### What the exercise asks:
Retype the opening lines of the data exactly, stopping after the line that contains "rad=math.radians". Skip every picture.

### Data:
^^^^^^^^^^^^^^^^

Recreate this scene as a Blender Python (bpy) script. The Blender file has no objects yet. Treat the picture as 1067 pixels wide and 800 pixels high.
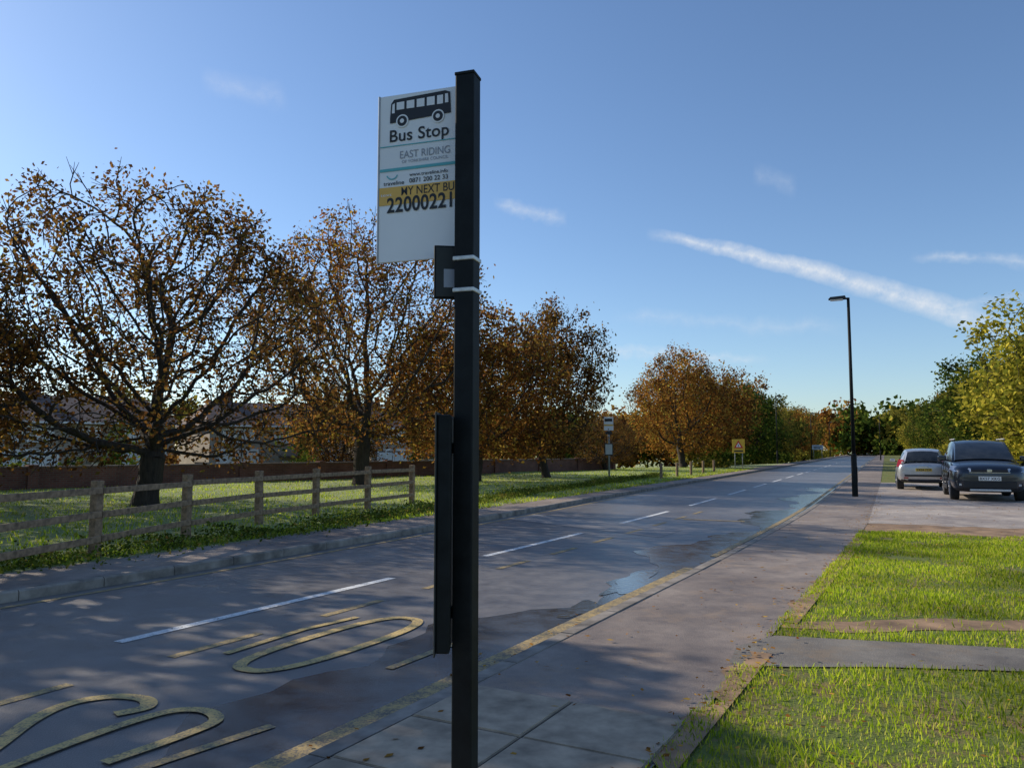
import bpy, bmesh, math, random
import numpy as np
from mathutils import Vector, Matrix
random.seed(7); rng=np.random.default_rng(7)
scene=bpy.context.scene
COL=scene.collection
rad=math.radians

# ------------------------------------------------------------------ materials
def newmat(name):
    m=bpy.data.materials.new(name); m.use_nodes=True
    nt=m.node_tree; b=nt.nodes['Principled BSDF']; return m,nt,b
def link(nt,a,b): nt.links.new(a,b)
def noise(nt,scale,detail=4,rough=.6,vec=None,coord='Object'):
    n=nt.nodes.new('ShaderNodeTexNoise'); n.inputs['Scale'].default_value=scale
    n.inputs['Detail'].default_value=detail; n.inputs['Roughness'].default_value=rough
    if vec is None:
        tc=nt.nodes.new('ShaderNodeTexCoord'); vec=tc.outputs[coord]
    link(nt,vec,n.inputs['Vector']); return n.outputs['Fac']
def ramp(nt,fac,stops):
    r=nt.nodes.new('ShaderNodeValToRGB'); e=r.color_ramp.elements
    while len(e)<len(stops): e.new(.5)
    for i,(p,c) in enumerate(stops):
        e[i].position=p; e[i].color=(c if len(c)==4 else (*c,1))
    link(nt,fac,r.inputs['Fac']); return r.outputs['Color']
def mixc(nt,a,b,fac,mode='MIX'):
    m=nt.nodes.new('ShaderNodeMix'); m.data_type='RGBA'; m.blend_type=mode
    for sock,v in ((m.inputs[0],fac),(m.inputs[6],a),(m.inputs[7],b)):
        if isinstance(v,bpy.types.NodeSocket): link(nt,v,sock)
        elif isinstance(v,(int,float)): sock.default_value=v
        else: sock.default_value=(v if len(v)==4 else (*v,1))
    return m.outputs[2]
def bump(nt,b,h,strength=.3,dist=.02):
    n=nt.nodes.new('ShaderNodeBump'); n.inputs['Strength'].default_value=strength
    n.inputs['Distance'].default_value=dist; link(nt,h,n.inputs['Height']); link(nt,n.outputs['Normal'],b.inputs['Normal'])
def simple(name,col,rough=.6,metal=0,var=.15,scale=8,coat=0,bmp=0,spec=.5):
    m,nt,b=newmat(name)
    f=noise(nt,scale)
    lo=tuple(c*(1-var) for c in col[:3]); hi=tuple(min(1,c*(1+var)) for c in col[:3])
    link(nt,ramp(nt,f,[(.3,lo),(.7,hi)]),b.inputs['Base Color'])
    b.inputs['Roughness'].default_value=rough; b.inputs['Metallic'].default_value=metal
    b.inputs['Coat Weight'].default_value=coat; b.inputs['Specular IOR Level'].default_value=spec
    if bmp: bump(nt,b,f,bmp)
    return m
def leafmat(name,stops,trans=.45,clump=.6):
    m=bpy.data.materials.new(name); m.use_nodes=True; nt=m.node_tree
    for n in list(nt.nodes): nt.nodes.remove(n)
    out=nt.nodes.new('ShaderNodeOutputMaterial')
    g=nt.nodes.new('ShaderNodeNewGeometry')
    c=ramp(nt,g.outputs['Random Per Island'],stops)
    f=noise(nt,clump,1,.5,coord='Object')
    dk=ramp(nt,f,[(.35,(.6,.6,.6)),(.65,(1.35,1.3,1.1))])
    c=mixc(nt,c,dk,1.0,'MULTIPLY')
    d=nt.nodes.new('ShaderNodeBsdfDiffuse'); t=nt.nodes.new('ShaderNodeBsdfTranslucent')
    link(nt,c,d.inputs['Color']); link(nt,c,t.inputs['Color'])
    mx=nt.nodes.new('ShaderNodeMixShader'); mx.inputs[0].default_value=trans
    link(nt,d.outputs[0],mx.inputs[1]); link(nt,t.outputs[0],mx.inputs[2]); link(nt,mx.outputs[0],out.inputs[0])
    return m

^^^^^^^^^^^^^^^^

### Final result:
Recreate this scene as a Blender Python (bpy) script. The Blender file has no objects yet. Treat the picture as 1067 pixels wide and 800 pixels high.
import bpy, bmesh, math, random
import numpy as np
from mathutils import Vector, Matrix
random.seed(7); rng=np.random.default_rng(7)
scene=bpy.context.scene
COL=scene.collection
rad=math.radians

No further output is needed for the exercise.